Scene modeling code data:
* Start *

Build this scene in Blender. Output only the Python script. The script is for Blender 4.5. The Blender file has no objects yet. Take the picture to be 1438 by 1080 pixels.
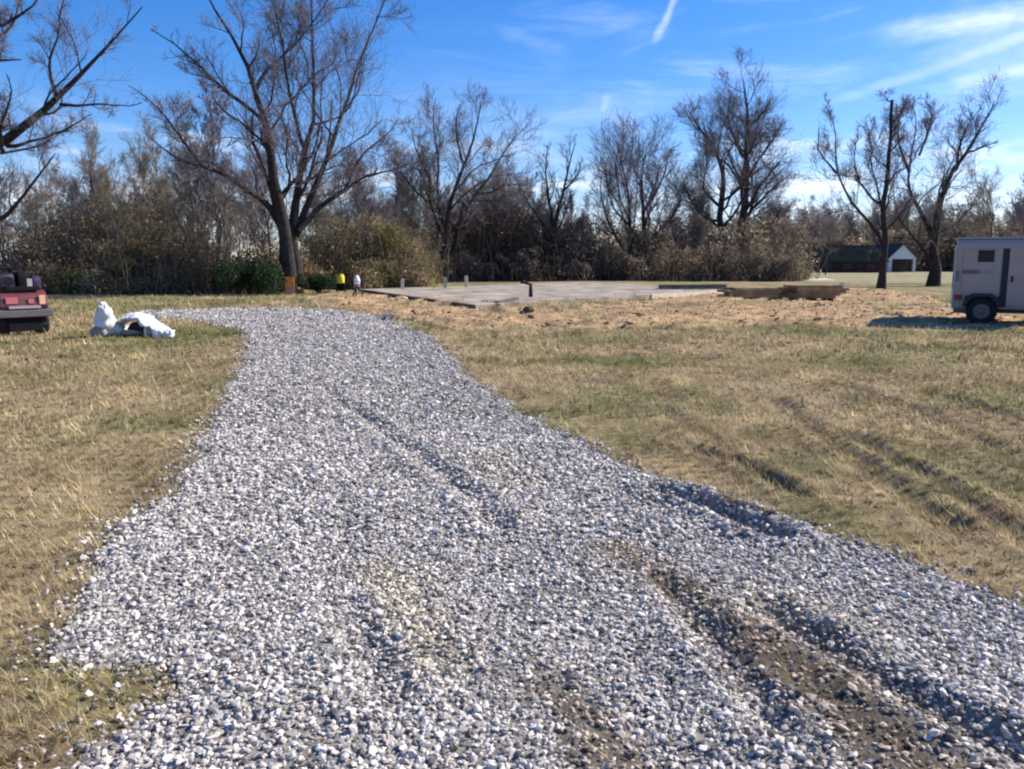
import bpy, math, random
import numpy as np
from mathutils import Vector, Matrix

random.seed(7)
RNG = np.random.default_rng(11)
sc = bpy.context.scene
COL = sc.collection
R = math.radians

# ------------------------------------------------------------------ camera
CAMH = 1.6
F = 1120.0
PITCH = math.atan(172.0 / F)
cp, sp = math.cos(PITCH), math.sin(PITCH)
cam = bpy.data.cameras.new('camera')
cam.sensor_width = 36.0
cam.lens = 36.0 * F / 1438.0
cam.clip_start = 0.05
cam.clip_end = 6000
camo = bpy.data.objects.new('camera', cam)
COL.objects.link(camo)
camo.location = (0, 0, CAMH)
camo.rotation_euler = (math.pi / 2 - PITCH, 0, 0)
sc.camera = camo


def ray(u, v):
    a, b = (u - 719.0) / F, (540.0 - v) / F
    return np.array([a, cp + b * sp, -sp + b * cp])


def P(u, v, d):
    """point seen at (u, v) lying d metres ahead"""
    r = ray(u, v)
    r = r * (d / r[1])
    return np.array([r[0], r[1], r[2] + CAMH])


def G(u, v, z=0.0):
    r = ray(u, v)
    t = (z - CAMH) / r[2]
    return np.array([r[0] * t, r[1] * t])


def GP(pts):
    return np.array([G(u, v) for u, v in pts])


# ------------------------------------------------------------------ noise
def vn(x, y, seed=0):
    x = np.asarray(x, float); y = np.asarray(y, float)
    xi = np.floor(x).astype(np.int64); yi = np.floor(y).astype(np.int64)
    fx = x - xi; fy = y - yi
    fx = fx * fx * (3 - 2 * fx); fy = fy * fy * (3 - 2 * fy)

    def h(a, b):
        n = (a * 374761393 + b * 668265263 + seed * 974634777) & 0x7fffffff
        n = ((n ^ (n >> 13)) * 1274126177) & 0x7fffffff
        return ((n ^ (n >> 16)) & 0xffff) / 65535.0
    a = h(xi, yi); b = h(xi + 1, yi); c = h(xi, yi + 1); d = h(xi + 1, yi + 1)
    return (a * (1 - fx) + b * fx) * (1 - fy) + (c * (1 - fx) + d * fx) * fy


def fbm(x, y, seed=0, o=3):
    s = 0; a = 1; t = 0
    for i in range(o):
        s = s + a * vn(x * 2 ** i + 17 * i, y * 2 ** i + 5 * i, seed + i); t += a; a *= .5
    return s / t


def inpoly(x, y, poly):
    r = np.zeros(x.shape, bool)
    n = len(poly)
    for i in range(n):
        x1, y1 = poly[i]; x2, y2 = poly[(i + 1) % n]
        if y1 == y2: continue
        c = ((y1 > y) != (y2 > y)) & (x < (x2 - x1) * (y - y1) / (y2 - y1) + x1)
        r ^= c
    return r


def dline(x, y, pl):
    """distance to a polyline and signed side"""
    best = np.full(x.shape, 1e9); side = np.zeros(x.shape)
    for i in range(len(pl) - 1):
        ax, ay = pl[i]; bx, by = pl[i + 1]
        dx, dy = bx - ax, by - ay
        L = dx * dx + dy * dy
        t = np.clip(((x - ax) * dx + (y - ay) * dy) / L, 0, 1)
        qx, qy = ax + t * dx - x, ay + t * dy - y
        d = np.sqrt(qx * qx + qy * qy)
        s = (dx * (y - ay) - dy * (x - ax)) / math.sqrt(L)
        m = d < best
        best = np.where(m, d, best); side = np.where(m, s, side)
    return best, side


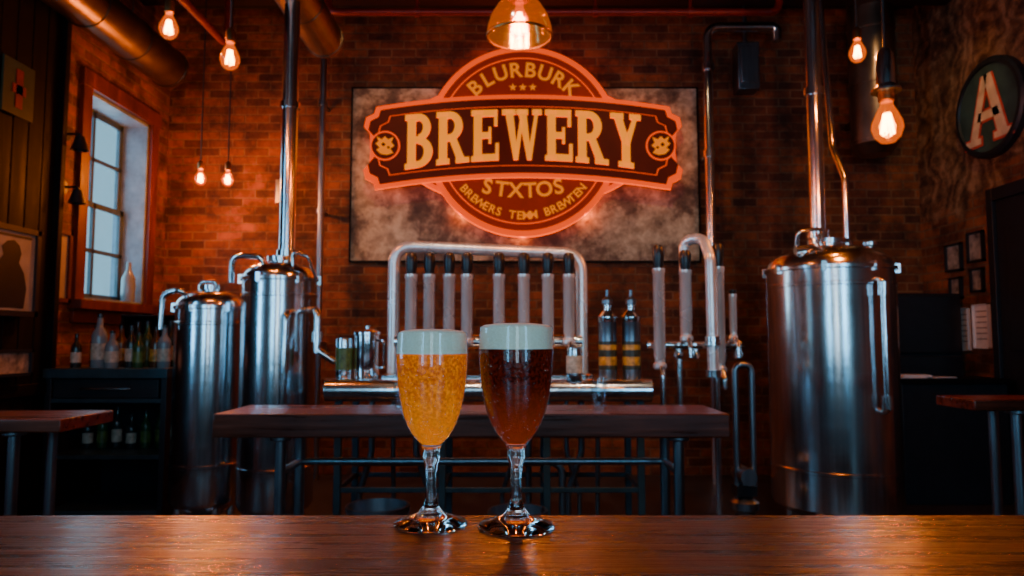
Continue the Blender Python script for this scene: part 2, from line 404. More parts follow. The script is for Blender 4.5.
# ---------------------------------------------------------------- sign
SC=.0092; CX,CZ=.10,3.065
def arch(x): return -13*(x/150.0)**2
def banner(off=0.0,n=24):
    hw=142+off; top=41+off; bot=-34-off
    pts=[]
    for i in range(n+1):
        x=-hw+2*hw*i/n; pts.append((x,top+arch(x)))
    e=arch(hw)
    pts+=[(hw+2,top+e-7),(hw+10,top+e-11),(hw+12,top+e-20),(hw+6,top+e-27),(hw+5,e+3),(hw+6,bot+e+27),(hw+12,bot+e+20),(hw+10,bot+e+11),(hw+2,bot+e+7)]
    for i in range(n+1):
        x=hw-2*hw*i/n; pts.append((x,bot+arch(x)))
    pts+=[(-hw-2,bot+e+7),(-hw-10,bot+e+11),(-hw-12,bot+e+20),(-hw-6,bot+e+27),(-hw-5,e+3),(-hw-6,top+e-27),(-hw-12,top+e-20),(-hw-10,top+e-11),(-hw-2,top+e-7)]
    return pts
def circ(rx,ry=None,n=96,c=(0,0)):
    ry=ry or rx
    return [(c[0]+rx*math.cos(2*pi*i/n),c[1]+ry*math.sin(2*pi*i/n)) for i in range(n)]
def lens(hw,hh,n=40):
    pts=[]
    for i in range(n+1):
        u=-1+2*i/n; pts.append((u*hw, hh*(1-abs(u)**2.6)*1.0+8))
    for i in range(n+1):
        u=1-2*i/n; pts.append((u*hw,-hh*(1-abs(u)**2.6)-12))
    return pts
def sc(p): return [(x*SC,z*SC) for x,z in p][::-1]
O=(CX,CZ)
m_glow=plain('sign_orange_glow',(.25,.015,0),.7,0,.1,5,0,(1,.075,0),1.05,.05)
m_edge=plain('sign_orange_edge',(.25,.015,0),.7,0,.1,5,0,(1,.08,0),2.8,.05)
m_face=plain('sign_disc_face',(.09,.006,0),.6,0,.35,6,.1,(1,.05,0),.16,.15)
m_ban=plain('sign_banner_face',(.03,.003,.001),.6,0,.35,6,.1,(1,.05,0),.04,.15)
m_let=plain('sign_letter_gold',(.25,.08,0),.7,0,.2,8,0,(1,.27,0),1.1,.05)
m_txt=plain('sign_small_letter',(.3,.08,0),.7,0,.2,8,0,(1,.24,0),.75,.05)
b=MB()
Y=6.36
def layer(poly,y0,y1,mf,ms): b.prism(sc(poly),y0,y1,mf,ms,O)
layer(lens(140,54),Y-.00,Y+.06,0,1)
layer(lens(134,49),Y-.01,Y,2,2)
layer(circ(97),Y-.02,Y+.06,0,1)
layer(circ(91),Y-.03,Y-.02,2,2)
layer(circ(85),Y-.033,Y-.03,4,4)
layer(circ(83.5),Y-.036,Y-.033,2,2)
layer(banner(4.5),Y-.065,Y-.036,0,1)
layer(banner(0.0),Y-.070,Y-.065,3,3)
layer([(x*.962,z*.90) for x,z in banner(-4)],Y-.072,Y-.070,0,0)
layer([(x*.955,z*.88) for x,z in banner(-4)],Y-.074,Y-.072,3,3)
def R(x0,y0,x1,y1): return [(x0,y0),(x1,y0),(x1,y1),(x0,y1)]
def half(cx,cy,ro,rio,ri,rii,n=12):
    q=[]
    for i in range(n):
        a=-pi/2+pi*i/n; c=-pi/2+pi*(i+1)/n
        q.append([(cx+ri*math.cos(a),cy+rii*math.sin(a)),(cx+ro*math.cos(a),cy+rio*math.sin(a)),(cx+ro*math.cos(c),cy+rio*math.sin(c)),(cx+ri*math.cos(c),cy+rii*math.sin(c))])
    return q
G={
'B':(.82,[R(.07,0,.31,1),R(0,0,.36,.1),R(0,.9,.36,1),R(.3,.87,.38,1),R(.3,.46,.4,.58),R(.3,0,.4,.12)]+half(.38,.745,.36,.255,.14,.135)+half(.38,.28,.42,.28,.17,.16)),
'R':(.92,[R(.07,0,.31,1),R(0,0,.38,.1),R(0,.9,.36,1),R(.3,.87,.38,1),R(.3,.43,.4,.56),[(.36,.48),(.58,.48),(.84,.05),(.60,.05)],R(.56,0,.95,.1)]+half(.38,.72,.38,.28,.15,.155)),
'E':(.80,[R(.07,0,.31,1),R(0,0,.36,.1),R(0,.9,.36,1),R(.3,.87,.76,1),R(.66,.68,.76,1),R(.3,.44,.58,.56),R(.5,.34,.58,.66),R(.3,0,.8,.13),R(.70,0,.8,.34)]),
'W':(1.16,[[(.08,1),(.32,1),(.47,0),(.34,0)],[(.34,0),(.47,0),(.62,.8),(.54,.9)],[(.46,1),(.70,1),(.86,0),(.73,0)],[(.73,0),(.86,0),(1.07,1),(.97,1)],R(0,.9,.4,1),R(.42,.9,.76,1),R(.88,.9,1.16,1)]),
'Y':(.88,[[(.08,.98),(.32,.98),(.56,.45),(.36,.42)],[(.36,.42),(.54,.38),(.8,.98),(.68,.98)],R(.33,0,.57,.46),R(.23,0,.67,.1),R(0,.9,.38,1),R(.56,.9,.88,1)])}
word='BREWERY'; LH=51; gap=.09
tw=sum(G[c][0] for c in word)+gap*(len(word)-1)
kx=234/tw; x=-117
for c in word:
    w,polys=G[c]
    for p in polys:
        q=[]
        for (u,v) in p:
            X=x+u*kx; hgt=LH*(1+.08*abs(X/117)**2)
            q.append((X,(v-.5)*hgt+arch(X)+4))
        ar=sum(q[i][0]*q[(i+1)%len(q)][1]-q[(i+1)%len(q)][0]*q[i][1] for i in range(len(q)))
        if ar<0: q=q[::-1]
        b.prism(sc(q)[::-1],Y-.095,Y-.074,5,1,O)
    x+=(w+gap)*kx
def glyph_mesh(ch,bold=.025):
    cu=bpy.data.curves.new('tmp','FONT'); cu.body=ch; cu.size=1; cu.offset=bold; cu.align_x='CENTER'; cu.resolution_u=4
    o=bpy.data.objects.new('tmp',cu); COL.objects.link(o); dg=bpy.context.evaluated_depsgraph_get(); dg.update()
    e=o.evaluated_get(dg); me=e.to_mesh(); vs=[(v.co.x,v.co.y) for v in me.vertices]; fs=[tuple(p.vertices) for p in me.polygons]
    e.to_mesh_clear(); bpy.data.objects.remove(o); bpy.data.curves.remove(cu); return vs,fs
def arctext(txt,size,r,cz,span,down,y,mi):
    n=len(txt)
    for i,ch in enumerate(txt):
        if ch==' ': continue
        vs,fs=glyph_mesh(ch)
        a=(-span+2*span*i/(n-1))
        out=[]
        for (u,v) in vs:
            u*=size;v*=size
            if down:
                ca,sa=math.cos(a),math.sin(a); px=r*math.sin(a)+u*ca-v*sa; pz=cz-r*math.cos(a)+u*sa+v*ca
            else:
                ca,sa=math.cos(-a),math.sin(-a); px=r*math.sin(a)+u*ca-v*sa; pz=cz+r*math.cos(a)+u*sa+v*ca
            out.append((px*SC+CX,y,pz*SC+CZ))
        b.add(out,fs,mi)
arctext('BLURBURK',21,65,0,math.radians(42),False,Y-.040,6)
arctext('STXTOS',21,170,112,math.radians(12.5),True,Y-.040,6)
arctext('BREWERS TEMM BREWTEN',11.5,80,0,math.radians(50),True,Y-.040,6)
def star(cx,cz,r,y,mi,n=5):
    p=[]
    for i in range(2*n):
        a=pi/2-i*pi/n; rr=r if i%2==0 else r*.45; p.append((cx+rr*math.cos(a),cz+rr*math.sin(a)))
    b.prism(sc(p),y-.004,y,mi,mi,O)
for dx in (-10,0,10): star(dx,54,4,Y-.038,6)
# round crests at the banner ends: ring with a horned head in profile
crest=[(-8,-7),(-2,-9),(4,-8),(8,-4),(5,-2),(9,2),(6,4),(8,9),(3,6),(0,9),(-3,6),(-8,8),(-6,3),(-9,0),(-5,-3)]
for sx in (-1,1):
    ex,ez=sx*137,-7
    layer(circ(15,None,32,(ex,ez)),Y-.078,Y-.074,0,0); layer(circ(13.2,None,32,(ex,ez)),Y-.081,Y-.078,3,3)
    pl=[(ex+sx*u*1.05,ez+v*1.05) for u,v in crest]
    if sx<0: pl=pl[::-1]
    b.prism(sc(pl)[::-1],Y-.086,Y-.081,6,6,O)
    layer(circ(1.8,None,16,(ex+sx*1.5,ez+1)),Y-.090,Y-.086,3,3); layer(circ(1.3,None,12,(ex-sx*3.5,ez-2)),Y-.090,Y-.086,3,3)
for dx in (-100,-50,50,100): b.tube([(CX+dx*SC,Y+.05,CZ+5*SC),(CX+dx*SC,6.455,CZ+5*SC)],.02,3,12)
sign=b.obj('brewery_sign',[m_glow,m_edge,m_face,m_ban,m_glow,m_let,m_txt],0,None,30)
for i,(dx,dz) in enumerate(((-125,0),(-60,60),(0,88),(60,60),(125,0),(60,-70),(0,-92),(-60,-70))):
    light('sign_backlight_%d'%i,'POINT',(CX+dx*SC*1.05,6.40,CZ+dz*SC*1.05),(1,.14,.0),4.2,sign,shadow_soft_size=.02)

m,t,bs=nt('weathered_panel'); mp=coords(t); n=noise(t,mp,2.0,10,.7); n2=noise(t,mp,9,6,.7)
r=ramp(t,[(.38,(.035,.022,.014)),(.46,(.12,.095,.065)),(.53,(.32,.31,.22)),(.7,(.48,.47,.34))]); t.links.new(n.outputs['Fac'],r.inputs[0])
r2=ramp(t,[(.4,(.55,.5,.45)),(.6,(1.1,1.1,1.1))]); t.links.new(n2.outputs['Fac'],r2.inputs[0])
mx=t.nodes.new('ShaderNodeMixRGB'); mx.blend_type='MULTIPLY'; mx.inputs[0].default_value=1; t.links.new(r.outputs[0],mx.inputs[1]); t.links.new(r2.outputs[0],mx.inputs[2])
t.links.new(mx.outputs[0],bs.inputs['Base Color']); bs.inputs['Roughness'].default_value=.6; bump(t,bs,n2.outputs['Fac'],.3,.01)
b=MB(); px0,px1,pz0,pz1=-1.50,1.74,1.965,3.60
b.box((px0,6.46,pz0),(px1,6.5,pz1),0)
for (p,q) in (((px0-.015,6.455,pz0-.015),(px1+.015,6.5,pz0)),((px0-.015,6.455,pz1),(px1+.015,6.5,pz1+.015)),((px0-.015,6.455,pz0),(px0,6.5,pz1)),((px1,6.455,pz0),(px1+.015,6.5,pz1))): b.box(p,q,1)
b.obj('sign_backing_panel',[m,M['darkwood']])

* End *

◆ Aim of the task:
Starting at the first line of the material, output exactly the lines up to and including the one with "sc.camera = camo". Do not include the pictures.

◆ Result of the exercise:
Build this scene in Blender. Output only the Python script. The script is for Blender 4.5. The Blender file has no objects yet. Take the picture to be 1438 by 1080 pixels.
import bpy, math, random
import numpy as np
from mathutils import Vector, Matrix

random.seed(7)
RNG = np.random.default_rng(11)
sc = bpy.context.scene
COL = sc.collection
R = math.radians

# ------------------------------------------------------------------ camera
CAMH = 1.6
F = 1120.0
PITCH = math.atan(172.0 / F)
cp, sp = math.cos(PITCH), math.sin(PITCH)
cam = bpy.data.cameras.new('camera')
cam.sensor_width = 36.0
cam.lens = 36.0 * F / 1438.0
cam.clip_start = 0.05
cam.clip_end = 6000
camo = bpy.data.objects.new('camera', cam)
COL.objects.link(camo)
camo.location = (0, 0, CAMH)
camo.rotation_euler = (math.pi / 2 - PITCH, 0, 0)
sc.camera = camo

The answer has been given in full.